Mais il faut noter que non seulement la gauche a presque toujours gouverné mais que les milieux proches du pouvoir affichent presque tous une opinion de gauche, hommes politiques, medias, étudiants de sciences politiques et plus révélateurs encore, artistes en vue. Très souvent les électeurs de droite votent pour des politiciens qu’ils croient être de droite, mais ces derniers pratiquent une fois au pouvoir, ô surprise, une politique de gauche tel Jacques Chirac, ou mieux encore, Nicolas Sarkozy qui a sans cesse cherché à s’adjoindre des hommes politiques de gauche, afin de démontrer qu’il n’y avait aucune différence entre la gauche et la droite.

Il est important d’observer que l’inverse n’est pas vrai. La gauche ne pratique guère une politique de droite lorsqu’elle accède au pouvoir même si elle tempère parfois ses élans électoraux. Lionel Jospin a bien mis en place les trente-cinq heures, mais Jacques Chirac et Nicolas Sarkozy ne les ont pas supprimées. La gauche a bien élu un homme de droite, François Mitterrand, au pouvoir, mais ce dernier s’est bien gardé de pratiquer une politique de droite.

C’est qu’il est beaucoup plus valorisant de pratiquer une politique de gauche que de droite. Il est plus facile de réduire le temps de travail à trente-cinq heures que de le porter à quarante, d’accroître le SMIG que de le geler, de créer le RMI que de faciliter les licenciements, de maintenir les régimes spéciaux de retraite que d’augmenter les cotisations ou la durée du temps de travail, de bloquer les expulsions des locataires plutôt que de les faciliter. Et ainsi de suite. Lorsque l’on gouverne, lorsque l’on est journaliste, lorsque l’on se donne en spectacle, il est plus facile de faire état de ses bons sentiments que d’invoquer de froids calculs.

Face aux démagogues qui sollicitent leurs votes, les citoyens sont généralement conscients du risque d’appliquer des mesures aussi ruineuses que généreuses dans le domaine économique ou aussi libérales que déstabilisatrices dans le cadre social. Lorsqu’ils l’expriment par leur vote, ils se retrouvent toujours face à un gouvernement qui n’ose pas les suivre, puisqu’il lui faudrait affronter tous les corps établis, politiques, médias, artistes, qui eux ne voient que des avantages à critiquer des mesures bénéfiques à long terme mais douloureuses au premier abord. C’est ainsi qu’il a fallu attendre presque un quart de siècle pour que le gouvernement Raffarin, pris à la gorge des contraintes financières, voulût bien amorcer une réforme des retraites des fonctionnaires qui aurait pu être lancée par le gouvernement Rocard. C’est ainsi que l’Etat français s’endette d’un milliard d’Euros supplémentaires quasiment presque chaque jour pour éviter de reconnaître qu’il dépense trop.

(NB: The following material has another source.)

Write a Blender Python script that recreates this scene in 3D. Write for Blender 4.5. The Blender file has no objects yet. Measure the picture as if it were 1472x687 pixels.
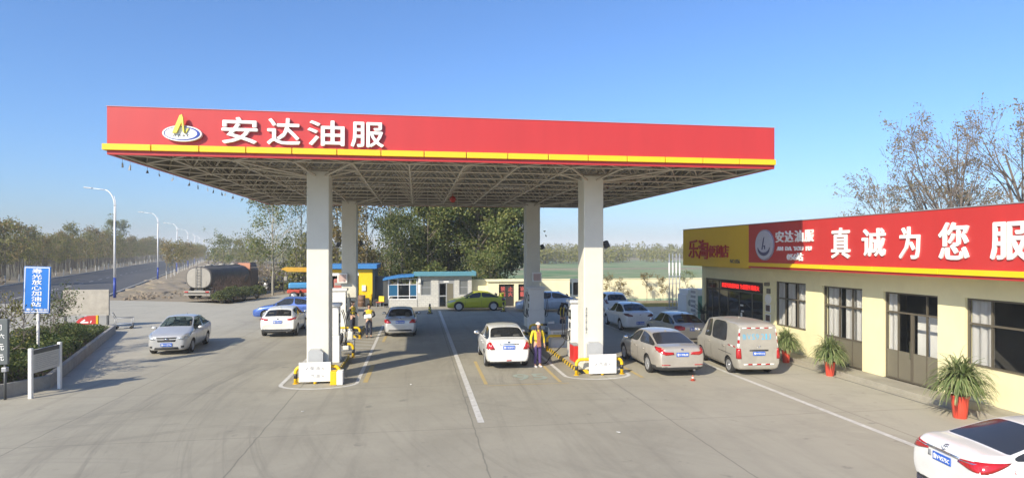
import bpy, bmesh, math, random
from mathutils import Vector, Matrix
from mathutils.bvhtree import BVHTree
R = math.radians
PI = math.pi
sc = bpy.context.scene
col = sc.collection
rng = random.Random(7)

# ------------------------------------------------------------------ camera
CAM_H = 4.4
cd = bpy.data.cameras.new('camera')
cam = bpy.data.objects.new('camera', cd)
col.objects.link(cam)
cam.location = (0, 0, CAM_H)
cam.rotation_euler = (R(90), 0, R(-8.71))
cd.sensor_width = 36.0
cd.lens = 36.0 * 890 / 1472
cd.shift_y = 17.4 / 1472
cd.clip_start = 0.1
cd.clip_end = 6000
sc.camera = cam

# ------------------------------------------------------------------ world and sun
SUN_AZ, SUN_EL = 45.0, 32.0        # direction the light travels towards (from +Y to +X), elevation
w = bpy.data.worlds.new('World')
sc.world = w
w.use_nodes = True
nt = w.node_tree
bg = nt.nodes['Background']
sky = nt.nodes.new('ShaderNodeTexSky')
sky.sky_type = 'NISHITA'
sky.sun_disc = False
sky.sun_elevation = R(SUN_EL)
sky.sun_rotation = R(SUN_AZ + 180)
sky.altitude = 0
sky.air_density = 1.0
sky.dust_density = 1.5
sky.ozone_density = 10.0
nt.links.new(sky.outputs[0], bg.inputs[0])
bg.inputs[1].default_value = 0.148
sd = bpy.data.lights.new('sun', 'SUN')
sd.energy = 4.7
sd.angle = R(0.5)
sd.color = (1.0, 0.90, 0.72)
so = bpy.data.objects.new('sun', sd)
col.objects.link(so)
so.location = (-30, -30, 40)
dv = Vector((math.sin(R(SUN_AZ)) * math.cos(R(SUN_EL)), math.cos(R(SUN_AZ)) * math.cos(R(SUN_EL)), -math.sin(R(SUN_EL))))
so.rotation_euler = dv.to_track_quat('-Z', 'Y').to_euler()
vs = sc.view_settings
vs.view_transform = 'Standard'
vs.look = 'None'
vs.gamma = 1.0
vs.use_curve_mapping = False
vs.exposure = 0.56
sc.cycles.max_bounces = 8
sc.cycles.transparent_max_bounces = 12

# ------------------------------------------------------------------ materials
def nd(nt, t, **kw):
    n = nt.nodes.new(t)
    for k, v in kw.items():
        setattr(n, k, v)
    return n

def c4(c):
    return (c[0], c[1], c[2], 1.0)

def mat(name, c, rough=0.6, metal=0.0, var=0.12, scale=3.0, bump=0.0, coat=0.0, c2=None, spec=0.5, stretch=None):
    """Principled material whose colour wanders between c and c2 with noise in object space."""
    m = bpy.data.materials.new(name)
    m.use_nodes = True
    nt = m.node_tree
    b = nt.nodes['Principled BSDF']
    b.inputs['Roughness'].default_value = rough
    b.inputs['Metallic'].default_value = metal
    b.inputs['Coat Weight'].default_value = coat
    b.inputs['Coat Roughness'].default_value = 0.06
    b.inputs['Specular IOR Level'].default_value = spec
    if c2 is None:
        c2 = [min(1, x * (1 - var)) for x in c]
    tc = nd(nt, 'ShaderNodeTexCoord')
    n1 = nd(nt, 'ShaderNodeTexNoise')
    n1.inputs['Scale'].default_value = scale
    n1.inputs['Detail'].default_value = 6
    n1.inputs['Roughness'].default_value = 0.65
    if stretch:
        mp = nd(nt, 'ShaderNodeMapping')
        mp.inputs['Scale'].default_value = stretch
        nt.links.new(tc.outputs['Object'], mp.inputs[0])
        nt.links.new(mp.outputs[0], n1.inputs[0])
    else:
        nt.links.new(tc.outputs['Object'], n1.inputs[0])
    mx = nd(nt, 'ShaderNodeMix', data_type='RGBA')
    rp = nd(nt, 'ShaderNodeMapRange')
    rp.inputs[1].default_value = 0.3
    rp.inputs[2].default_value = 0.7
    nt.links.new(n1.outputs[0], rp.inputs[0])
    nt.links.new(rp.outputs[0], mx.inputs[0])
    mx.inputs[6].default_value = c4(c)
    mx.inputs[7].default_value = c4(c2)
    nt.links.new(mx.outputs[2], b.inputs['Base Color'])
    if bump:
        bp = nd(nt, 'ShaderNodeBump')
        bp.inputs['Strength'].default_value = bump
        bp.inputs['Distance'].default_value = 0.02
        nt.links.new(n1.outputs[0], bp.inputs['Height'])
        nt.links.new(bp.outputs[0], b.inputs['Normal'])
    return m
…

La réponse à la question que nous nous posons depuis le début de cette série d’articles sur l’oligarchie trouve ici la première partie de sa réponse. Si les gouvernements successifs de VGE, Mitterrand, Chirac et Sarkozy, malgré l’énergie apparente et les rodomontades de ce dernier, n’ont pas pris les mesures nécessaires pour adapter la France aux changements du monde depuis 1974, c’est parce qu’ils ont choisi de privilégier la démagogie plutôt que les mesures impopulaires.